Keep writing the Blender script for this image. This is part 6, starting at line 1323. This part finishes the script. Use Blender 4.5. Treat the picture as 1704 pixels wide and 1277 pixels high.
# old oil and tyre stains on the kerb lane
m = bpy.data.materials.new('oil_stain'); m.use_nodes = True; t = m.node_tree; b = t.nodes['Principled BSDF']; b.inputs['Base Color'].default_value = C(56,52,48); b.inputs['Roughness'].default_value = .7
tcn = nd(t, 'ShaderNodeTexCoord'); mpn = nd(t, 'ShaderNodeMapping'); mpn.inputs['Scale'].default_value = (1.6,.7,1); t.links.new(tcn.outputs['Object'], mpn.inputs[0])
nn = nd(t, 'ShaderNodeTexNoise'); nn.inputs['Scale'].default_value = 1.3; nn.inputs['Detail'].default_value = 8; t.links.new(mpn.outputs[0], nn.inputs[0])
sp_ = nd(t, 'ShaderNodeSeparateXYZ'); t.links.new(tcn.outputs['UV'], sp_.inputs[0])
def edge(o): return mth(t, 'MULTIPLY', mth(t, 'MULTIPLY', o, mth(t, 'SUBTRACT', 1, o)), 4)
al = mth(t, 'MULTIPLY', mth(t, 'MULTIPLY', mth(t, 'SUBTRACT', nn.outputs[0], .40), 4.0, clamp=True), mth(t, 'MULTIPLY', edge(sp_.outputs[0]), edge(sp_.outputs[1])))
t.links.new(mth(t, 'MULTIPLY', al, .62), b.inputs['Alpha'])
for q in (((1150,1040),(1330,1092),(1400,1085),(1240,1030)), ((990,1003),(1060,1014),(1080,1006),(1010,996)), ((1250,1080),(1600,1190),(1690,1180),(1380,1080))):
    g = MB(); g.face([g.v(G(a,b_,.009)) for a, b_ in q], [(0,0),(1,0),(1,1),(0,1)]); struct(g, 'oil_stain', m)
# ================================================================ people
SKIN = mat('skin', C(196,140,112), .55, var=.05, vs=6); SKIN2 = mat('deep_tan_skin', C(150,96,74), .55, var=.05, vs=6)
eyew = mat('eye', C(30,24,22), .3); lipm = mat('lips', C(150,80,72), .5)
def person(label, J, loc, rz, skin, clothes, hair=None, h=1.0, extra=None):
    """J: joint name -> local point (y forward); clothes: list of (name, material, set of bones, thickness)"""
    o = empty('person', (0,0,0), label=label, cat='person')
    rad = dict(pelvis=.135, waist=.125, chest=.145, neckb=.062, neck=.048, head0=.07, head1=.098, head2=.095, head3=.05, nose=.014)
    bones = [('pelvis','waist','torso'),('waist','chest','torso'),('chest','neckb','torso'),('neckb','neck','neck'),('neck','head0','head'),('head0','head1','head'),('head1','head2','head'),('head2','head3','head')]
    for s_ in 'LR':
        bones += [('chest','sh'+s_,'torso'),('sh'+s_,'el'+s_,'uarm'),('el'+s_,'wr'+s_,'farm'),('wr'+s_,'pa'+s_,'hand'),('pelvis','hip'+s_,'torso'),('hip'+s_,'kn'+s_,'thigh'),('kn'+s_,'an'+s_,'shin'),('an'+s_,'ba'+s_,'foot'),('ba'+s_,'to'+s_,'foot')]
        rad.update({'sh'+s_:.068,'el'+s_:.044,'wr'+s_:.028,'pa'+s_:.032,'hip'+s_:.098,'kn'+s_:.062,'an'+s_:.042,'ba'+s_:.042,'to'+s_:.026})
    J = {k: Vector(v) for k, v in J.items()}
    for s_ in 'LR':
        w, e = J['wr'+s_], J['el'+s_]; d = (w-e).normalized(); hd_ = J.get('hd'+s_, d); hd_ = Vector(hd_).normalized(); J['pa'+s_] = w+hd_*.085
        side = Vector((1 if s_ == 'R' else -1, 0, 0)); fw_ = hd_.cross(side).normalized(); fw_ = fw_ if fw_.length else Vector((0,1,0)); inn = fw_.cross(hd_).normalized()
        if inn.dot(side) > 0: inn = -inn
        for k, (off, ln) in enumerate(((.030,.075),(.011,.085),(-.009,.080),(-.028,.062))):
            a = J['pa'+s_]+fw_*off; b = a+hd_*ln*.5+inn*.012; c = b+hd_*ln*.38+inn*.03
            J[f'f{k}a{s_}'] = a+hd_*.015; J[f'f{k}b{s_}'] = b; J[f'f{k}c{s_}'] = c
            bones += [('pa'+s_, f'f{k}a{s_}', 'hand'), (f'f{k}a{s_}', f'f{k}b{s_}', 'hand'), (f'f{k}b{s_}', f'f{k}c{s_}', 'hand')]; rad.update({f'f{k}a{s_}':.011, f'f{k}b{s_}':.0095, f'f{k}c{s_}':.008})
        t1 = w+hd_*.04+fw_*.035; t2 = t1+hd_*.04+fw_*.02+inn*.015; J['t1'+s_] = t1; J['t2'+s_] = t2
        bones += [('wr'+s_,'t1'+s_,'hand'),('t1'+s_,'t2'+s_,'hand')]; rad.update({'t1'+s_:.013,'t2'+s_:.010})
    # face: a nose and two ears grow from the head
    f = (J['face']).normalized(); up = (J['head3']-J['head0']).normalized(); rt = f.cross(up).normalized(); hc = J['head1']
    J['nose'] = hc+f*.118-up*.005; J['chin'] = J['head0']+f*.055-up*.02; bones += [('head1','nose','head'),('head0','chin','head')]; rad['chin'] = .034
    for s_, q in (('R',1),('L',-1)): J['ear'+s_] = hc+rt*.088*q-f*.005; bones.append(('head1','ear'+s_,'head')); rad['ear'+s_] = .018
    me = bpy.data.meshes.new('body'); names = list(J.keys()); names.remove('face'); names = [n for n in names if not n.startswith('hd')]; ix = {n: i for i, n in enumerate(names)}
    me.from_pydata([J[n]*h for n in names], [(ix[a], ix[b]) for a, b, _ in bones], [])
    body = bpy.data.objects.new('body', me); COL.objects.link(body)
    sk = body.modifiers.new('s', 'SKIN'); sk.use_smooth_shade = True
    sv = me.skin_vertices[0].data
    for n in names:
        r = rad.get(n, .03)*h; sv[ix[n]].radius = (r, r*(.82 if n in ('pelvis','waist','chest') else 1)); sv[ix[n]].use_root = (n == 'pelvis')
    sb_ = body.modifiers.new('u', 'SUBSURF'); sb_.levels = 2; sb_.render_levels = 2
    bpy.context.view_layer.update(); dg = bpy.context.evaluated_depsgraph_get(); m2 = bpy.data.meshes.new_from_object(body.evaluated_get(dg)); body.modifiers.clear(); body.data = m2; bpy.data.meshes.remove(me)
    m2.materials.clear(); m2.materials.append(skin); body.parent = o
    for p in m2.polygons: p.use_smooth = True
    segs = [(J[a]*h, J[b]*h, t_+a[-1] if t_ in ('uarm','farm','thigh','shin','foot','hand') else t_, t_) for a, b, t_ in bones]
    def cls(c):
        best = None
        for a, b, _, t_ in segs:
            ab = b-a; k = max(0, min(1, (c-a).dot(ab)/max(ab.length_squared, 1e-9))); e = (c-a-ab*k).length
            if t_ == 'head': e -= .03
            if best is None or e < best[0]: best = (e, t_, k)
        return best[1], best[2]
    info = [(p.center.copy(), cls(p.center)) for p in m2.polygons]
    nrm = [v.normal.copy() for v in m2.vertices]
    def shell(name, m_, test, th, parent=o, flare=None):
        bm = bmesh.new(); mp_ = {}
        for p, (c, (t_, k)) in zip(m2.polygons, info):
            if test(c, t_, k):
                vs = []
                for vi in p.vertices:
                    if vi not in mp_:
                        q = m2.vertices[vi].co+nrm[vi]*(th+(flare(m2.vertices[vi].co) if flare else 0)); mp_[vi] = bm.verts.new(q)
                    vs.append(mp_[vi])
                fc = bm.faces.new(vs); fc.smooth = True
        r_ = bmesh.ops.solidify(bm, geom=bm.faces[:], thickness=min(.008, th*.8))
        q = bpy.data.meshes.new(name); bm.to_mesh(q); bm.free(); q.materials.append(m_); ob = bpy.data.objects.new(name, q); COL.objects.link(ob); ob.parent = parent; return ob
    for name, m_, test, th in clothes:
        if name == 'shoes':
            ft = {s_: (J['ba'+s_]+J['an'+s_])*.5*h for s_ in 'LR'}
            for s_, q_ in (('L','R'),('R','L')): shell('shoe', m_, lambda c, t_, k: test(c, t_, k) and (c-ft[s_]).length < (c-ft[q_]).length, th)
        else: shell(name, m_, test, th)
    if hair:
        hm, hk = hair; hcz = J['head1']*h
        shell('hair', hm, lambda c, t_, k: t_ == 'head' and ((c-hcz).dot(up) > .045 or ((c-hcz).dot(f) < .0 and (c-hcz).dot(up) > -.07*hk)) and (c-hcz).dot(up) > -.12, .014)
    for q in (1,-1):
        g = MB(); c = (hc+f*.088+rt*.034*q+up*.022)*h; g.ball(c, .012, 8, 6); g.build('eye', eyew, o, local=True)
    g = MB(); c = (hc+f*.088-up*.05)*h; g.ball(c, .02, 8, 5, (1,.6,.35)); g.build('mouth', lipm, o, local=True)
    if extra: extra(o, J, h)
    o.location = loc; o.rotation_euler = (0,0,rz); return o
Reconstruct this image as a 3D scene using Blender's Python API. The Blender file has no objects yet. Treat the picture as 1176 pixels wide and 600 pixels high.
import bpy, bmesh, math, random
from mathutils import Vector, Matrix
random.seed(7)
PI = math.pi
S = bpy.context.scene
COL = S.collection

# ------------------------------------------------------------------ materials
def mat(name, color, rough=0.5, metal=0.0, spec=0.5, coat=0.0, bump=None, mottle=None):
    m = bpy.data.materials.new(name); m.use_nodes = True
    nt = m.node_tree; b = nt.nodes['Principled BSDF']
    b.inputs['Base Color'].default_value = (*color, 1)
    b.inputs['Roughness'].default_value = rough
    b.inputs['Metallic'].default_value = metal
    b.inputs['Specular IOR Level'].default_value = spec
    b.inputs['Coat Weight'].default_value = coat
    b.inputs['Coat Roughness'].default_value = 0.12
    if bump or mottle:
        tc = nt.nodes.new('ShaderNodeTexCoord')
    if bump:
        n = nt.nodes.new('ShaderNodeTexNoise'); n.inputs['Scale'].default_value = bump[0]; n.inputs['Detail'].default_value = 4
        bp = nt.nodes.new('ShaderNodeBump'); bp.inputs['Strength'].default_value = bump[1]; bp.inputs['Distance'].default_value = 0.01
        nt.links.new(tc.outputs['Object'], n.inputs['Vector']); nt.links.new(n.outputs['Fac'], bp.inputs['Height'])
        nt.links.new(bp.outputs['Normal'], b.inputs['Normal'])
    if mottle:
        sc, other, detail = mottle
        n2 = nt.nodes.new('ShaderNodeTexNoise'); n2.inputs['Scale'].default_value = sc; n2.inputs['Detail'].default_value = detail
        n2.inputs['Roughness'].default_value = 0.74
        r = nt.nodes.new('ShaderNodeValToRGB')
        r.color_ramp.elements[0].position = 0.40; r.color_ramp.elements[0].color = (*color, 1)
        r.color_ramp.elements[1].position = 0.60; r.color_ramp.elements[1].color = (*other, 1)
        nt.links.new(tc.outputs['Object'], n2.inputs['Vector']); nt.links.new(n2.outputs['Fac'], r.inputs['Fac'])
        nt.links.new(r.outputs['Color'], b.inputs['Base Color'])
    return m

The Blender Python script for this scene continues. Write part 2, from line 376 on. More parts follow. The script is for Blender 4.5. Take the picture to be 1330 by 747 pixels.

________

Work to be completed :: Reproduce exactly the lines from the one containing "Reconstruct this image" through the one containing "COL = S.collection", inclusive, and nothing else.

Output of the exercise ::
Reconstruct this image as a 3D scene using Blender's Python API. The Blender file has no objects yet. Treat the picture as 1176 pixels wide and 600 pixels high.
import bpy, bmesh, math, random
from mathutils import Vector, Matrix
random.seed(7)
PI = math.pi
S = bpy.context.scene
COL = S.collection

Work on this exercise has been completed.